The results of the work promise to help engineers and scientists better understand how to enhance the performance of new light-weight materials used in a wide variety of technological applications. The light-weight materials can be particularly effective in helping to improve the energy efficiency of motor vehicles and reduce their polluting emissions.
Solanki recently joined ASU as an assistant professor in the School for Engineering of Matter, Transport and Energy, one of the university’s Ira A. Fulton Schools of Engineering. He combines expertise in solid mechanics and material science to study the microstructural properties of materials and predict their behavior under various conditions.
The Minerals, Metals & Materials Society (TMS) has awarded Solanki and two co-authors its 2011 Light Metals Magnesium Best Paper award for the report detailing their research on light-weight metal alloys.
He has been aided by Mehul Bhatia, who is pursuing a doctoral degree in mechanical engineering at ASU, and Amitava Moitra, a former postdoctoral fellow at Mississippi State University who worked there with Solanki. Bhatia and Moitra are the winning paper’s other co-authors.
Titled “Effect of Substituted Aluminum in Magnesium Tension Twin,” the paper addresses a major challenge in development of new alloys. It involves finding ideal concentrations of new solutes that can be added to base metals to optimize their performance. Solutes are substances that dissolve into another substance in solutions.
The solute additions are critical to enhance the deformation and failure modes of materials, which occurs both when alloys are manufactured and when they are subjected to complex loading such as in a crash impact, Solanki explains.
Understanding how the metal alloy will respond in such circumstances provides information needed to make effective adjustments in the ratio of the solute to the base metal in a solution. That ratio is important in affecting the mechanical properties of an alloy to produce an optimal performance.
In the award-winning paper, Solanki’s research team demonstrates use of a nanoscale simulation technique to reveal how an aluminum substitution in pure magnesium affects its deformation and its behavior when the material fails.
“Our research provides a fundamental understanding of the role of solutes on deformation and fracture modes of metal alloys,” Solanki says. “This will guide the science of designing structural materials with enhanced properties and performance capabilities.”

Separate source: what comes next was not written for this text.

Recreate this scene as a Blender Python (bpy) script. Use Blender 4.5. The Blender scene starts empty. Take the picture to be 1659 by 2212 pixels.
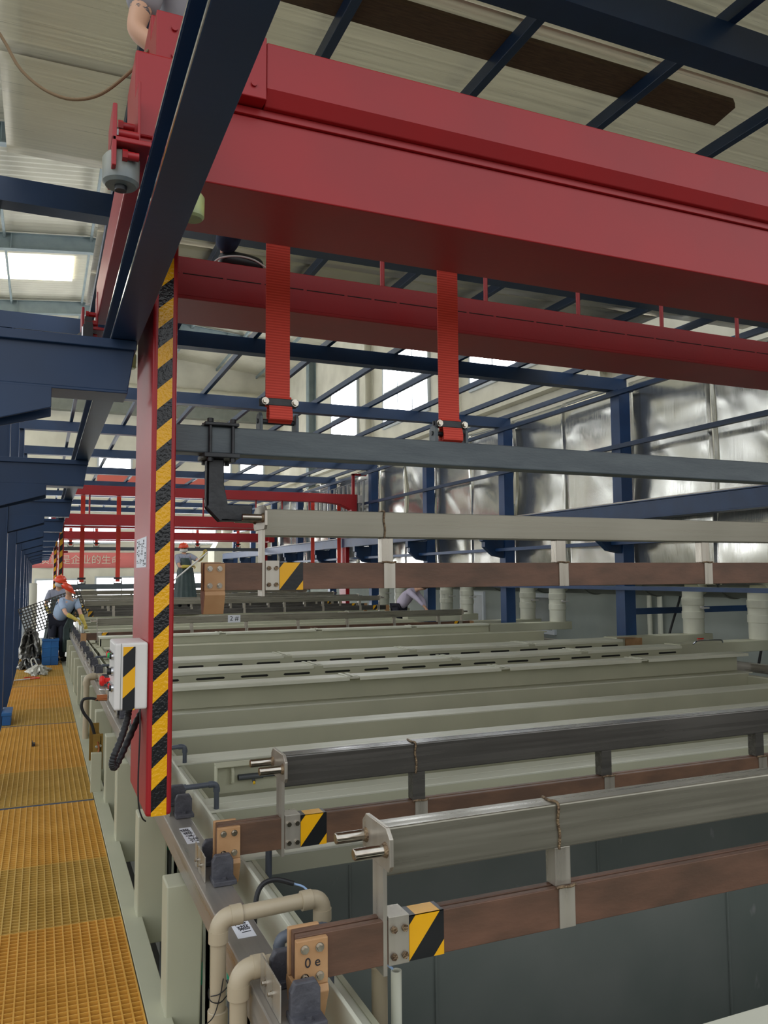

He is working with magnesium and magnesium alloys because they are particularly light-weight materials that also offer the advantage of being highly recyclable.
“With the world’s energy needs increasing, energy efficiency and conservation become more important. More effective light-weight structural materials that help reduce the energy consumption needed for transportation will contribute to meeting that goal,” Solanki says.
Prior to coming to ASU, Solanki was an associate director at the Center for Advanced Vehicular Systems at Mississippi State University, where he earned a doctorate degree in 2008.
He has published more than 50 peer-reviewed journal and conference papers and he serves on the editorial board of the Journal of Surfaces and Interfaces in Materials. His paper “Finite element analysis of plasticity-induced fatigue crack closure: an overview,” published in Engineering Fracture Mechanics, was one of the most highly cited papers from 2002-05.
Solanki won the 2008 Henry O. Fuch Award from the Society of Automotive Engineers International for outstanding achievements in fatigue and fracture mechanics.
Solanki and Bhatia will be presented their best paper award from the Minerals, Metals & Materials Society at the organization’s annual meeting in March in Orlando, Fla.